SET TASK
Copy all of the material word for word, except for the pictures.

········

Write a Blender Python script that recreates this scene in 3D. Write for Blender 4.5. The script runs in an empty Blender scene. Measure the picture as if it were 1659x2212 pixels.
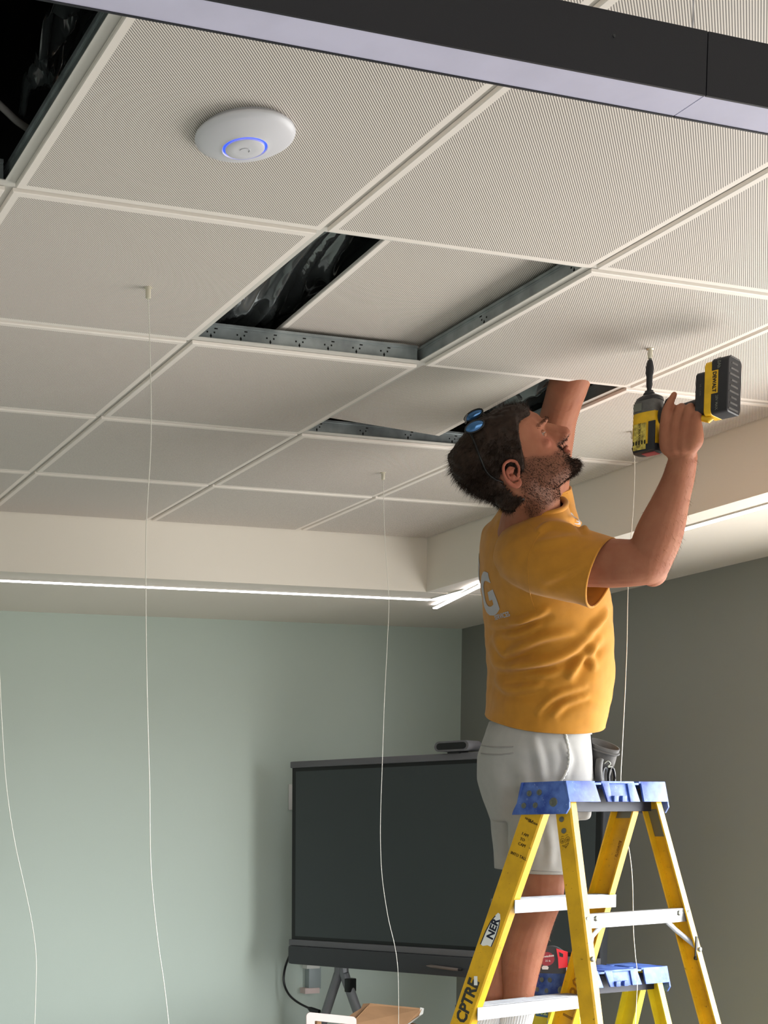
import bpy, bmesh, math, random
from mathutils import Vector, Matrix, noise

# ------------------------------------------------------------------ camera
scn = bpy.context.scene
W_, H_ = 1659, 2212
F_PX, PITCH, ROLL, YAW = 2978.507, -0.0967100, -0.0121037, 0.3205705
CXP, CYP = 134.907, 2076.129
CAM = Vector((-0.721939, -2.411716, 1.62))
_f0 = Vector((math.sin(YAW), math.cos(YAW), 0)); _r0 = Vector((math.cos(YAW), -math.sin(YAW), 0)); _u0 = Vector((0, 0, 1))
FW = math.cos(PITCH) * _f0 + math.sin(PITCH) * _u0
_u1 = -math.sin(PITCH) * _f0 + math.cos(PITCH) * _u0
RT = math.cos(ROLL) * _r0 + math.sin(ROLL) * _u1
UP = -math.sin(ROLL) * _r0 + math.cos(ROLL) * _u1
cd = bpy.data.cameras.new('camera'); cam = bpy.data.objects.new('camera', cd); scn.collection.objects.link(cam)
cam.matrix_world = Matrix(((RT.x, UP.x, -FW.x, CAM.x), (RT.y, UP.y, -FW.y, CAM.y), (RT.z, UP.z, -FW.z, CAM.z), (0, 0, 0, 1)))
cd.sensor_fit = 'AUTO'; cd.sensor_width = 36.0; cd.lens = F_PX * 36.0 / H_
cd.shift_x = (W_ / 2 - CXP) / H_; cd.shift_y = (CYP - H_ / 2) / H_
cd.clip_start = 0.05; cd.clip_end = 100
scn.camera = cam

def at(px, py, y=None, z=None, x=None):
    d = FW + RT * ((px - CXP) / F_PX) - UP * ((py - CYP) / F_PX)
    if y is not None: t = (y - CAM.y) / d.y
    elif z is not None: t = (z - CAM.z) / d.z
    else: t = (x - CAM.x) / d.x
    return CAM + d * t

# ------------------------------------------------------------------ world, lights, exposure
scn.view_settings.view_transform = 'Standard'; scn.view_settings.look = 'None'
scn.view_settings.gamma = 1.0; scn.view_settings.use_curve_mapping = False
scn.view_settings.exposure = 0.14
w = bpy.data.worlds.new('world'); scn.world = w; w.use_nodes = True
_nt = w.node_tree; bg = _nt.nodes['Background']; bg.inputs[1].default_value = SKY = 17.5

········

COMPLETE OUTPUT
Write a Blender Python script that recreates this scene in 3D. Write for Blender 4.5. The script runs in an empty Blender scene. Measure the picture as if it were 1659x2212 pixels.
import bpy, bmesh, math, random
from mathutils import Vector, Matrix, noise

# ------------------------------------------------------------------ camera
scn = bpy.context.scene
W_, H_ = 1659, 2212
F_PX, PITCH, ROLL, YAW = 2978.507, -0.0967100, -0.0121037, 0.3205705
CXP, CYP = 134.907, 2076.129
CAM = Vector((-0.721939, -2.411716, 1.62))
_f0 = Vector((math.sin(YAW), math.cos(YAW), 0)); _r0 = Vector((math.cos(YAW), -math.sin(YAW), 0)); _u0 = Vector((0, 0, 1))
FW = math.cos(PITCH) * _f0 + math.sin(PITCH) * _u0
_u1 = -math.sin(PITCH) * _f0 + math.cos(PITCH) * _u0
RT = math.cos(ROLL) * _r0 + math.sin(ROLL) * _u1
UP = -math.sin(ROLL) * _r0 + math.cos(ROLL) * _u1
cd = bpy.data.cameras.new('camera'); cam = bpy.data.objects.new('camera', cd); scn.collection.objects.link(cam)
cam.matrix_world = Matrix(((RT.x, UP.x, -FW.x, CAM.x), (RT.y, UP.y, -FW.y, CAM.y), (RT.z, UP.z, -FW.z, CAM.z), (0, 0, 0, 1)))
cd.sensor_fit = 'AUTO'; cd.sensor_width = 36.0; cd.lens = F_PX * 36.0 / H_
cd.shift_x = (W_ / 2 - CXP) / H_; cd.shift_y = (CYP - H_ / 2) / H_
cd.clip_start = 0.05; cd.clip_end = 100
scn.camera = cam

def at(px, py, y=None, z=None, x=None):
    d = FW + RT * ((px - CXP) / F_PX) - UP * ((py - CYP) / F_PX)
    if y is not None: t = (y - CAM.y) / d.y
    elif z is not None: t = (z - CAM.z) / d.z
    else: t = (x - CAM.x) / d.x
    return CAM + d * t

# ------------------------------------------------------------------ world, lights, exposure
scn.view_settings.view_transform = 'Standard'; scn.view_settings.look = 'None'
scn.view_settings.gamma = 1.0; scn.view_settings.use_curve_mapping = False
scn.view_settings.exposure = 0.14
w = bpy.data.worlds.new('world'); scn.world = w; w.use_nodes = True
_nt = w.node_tree; bg = _nt.nodes['Background']; bg.inputs[1].default_value = SKY = 17.5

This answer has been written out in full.